Kassapa Samyutta 2017 JRAS.pdf (395.2 KB)
“A comparison of the Pali and Chinese versions of the Kassapa Samyutta, a collection of early Buddhist discourses on the Venerable Kasyapa”, Journal of the Royal Asiatic Society (Cambridge University Press), Vol. 27, Issue 2 (2017), pp. 295-311.


#6

These are not dhuta (/ascetic) practices. But characteristics of sallekha patipadā.

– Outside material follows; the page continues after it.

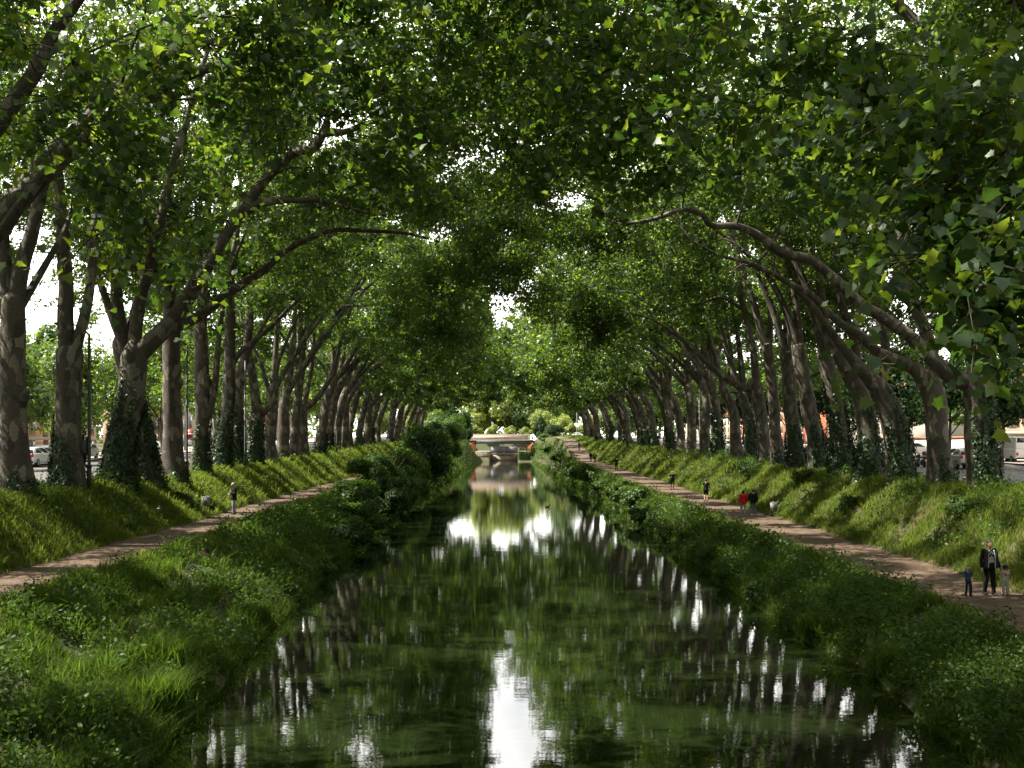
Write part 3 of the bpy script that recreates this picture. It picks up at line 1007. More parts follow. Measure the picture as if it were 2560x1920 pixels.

having few wants, being content with what one has, seclusion, uninvolvement in companionship, persistence, virtue (see sila), concentration, discernment, release, and the direct knowing and seeing of release. Sallekha

See Sallekha sutta for more information about sallekha patipadā. Sallekhapariyāya


#7

In the Theragāthā the sitter’s practice is said to have been undertaken by the arahants Anuruddha:

“For the last fifty-five years
I have not lain down to sleep;
Twenty-five years have passed
Since drowsiness was uprooted.”

and Kāḷigodhāputtabhaddiya:

Not lying down to sleep, persevering,
Happy with the scraps in my alms-bowl;
Bhaddiya, son of Godhā,
Practices jhāna without grasping.

Actually the latter appears to have observed almost all of the dhutangas.


#8

Thank you so much for your responses.

All 13 practices are found in main four nikāyas (EBTs).

Sapadānacārī
Suppose my disciples were loyal to me because I’m content with any kind of alms-food. Well, there are disciples of mine who eat only alms-food, wander indiscriminately for alms-food, happy to eat whatever they glean. When they’ve entered an inhabited area, they don’t consent when invited to sit down.
‘Santuṭṭho samaṇo gotamo itarītarena piṇḍapātena, itarītarapiṇḍapātasantuṭṭhiyā ca vaṇṇavādī’ti, iti ce maṃ, udāyi, sāvakā sakkareyyuṃ garuṃ kareyyuṃ māneyyuṃ pūjeyyuṃ, sakkatvā garuṃ katvā upanissāya vihareyyuṃ, santi kho pana me, udāyi, sāvakā piṇḍapātikā sapadānacārino uñchāsake vate ratā, te antaragharaṃ paviṭṭhā samānā āsanenapi nimantiyamānā na sādiyanti (MN 77)


#9

Also worth reading SuttaCentral
“Mendicants, these four people are found in the world. What four?

  1. One person mortifies themselves, pursuing the practice of mortifying themselves.
  2. One person mortifies others, pursuing the practice of mortifying others.
  3. One person mortifies themselves and others, pursuing the practice of mortifying themselves and others.
  4. One person neither mortifies themselves nor others, pursuing the practice of not mortifying themselves or others. They live without wishes in the present life, extinguished, cooled, experiencing bliss, having become holy in themselves.

This sutta describes each, with considerable attention to how to “have this noble spectrum of ethics, this noble sense restraint, and this noble mindfulness and situational awareness,” and what to do once this is established, in terms of practice leading to liberation “neither mortifies themselves nor others, pursuing the practice of not mortifying themselves or others.”